Watch and learn from our Tour winners this summer

Over the next month, fans will be treated to an unprecedented homecoming of local stars who have won big in 2014 where it matters most – on the PGA Tour.

We may not have picked up a Major this year and our second highest ranked player – Jason Day – will be missing in action as he nurses his body back to health, but the array of stars who will appear in our big events before Christmas have between them captured the largest bounty of trophies in a single year by a group of Australians on Tour.

Adam Scott Adam Scott (Credit:

Headed by world number two Adam Scott, who will defend titles at the Beteasy Masters at Metropolitan and the Australian PGA Championship at RACV Royal Pines, six Australian players won in the U.S. beginning with Day’s heady victory in the WGC-Matchplay Championship in February.

John Senden won shortly after at the Valspar Championship in Florida, Stephen Bowditch followed suit two weeks later at the Texas Open and Matt Jones backed it up the following week with a miraculous pitch into the hole to win the Houston Open.

Scott also won in Texas at the Crowne Plaza Invitational and Geoff Ogilvy returned to the winner’s list at the Barracuda Championship in Reno right before the FedEx Cup Playoffs.

Only Marc Leishman among the top tier of our best ranked players missed out in 2014, although the big Victorian won’t be missing from the winning circle for too long.

All except Day will be on show at one or more of the big events on our schedule and when you factor in veterans Stuart Appleby, Greg Chalmers, Robert Allenby and Brendan Jones, the next month or so is an opportunity not to be lost for Australian golf fans.

Getting up close to watch players of this calibre as they do battle with world number one Rory McIlroy and American star Jordan Spieth at the Australian Open, for instance, is not only going to be great entertainment but a priceless opportunity to learn what it takes to compete against the best in the world.

It’s also a goldmine in terms of tips to improve our own games – if you watch and listen carefully.

All have different approaches to the game, different swing speeds and body shapes, all of them putt the ball in different fashions and have various practice routines.

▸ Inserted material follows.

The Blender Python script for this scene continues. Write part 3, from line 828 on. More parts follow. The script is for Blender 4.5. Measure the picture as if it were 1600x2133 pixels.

No matter your age, hang around these guys at the range and on the putting green and soak it all up.

Watch and admire their swing tempos, the acceleration through the ball at impact, the lack of extraneous movements in their golf swings and chipping actions, analyse their course management and decision making processes.

There’s no doubting Adam Scott’s swing – and you can bet your life he’ll be in a ‘World No. 1 and 2’ pairing with McIlroy in Sydney – is one to marvel but make sure you take the kids down to see the underrated Senden’s languid yet powerful motion too.

Senden never looks to hit any shot at more than 75% of his capacity, although coach Ian Triggs assures that he has plenty up his sleeve when he needs it.

Sydney boy Matt Jones is an exercise in picking his shot and getting on with the job quickly, not second guessing himself and letting doubt creep in.

Steve Bowditch’s quick rhythm and textbook chipping and putting techniques are a contrast in style to Geoff Ogilvy’s tall, willowy action, although he too possesses exquisite chipping and pitching skills. You don’t win a U.S. Open and three World Golf Championships without them.

McIlroy, Scott and Spieth will quite rightly dominate headlines and the lion’s share of galleries at the Australian Open but don’t forget the support acts this year as the tournaments move from Melbourne to Sydney and finally to the Gold Coast.

There are world class offerings at each event this summer and Australian fans should be out in numbers, proud that the vast majority of them are from our shores.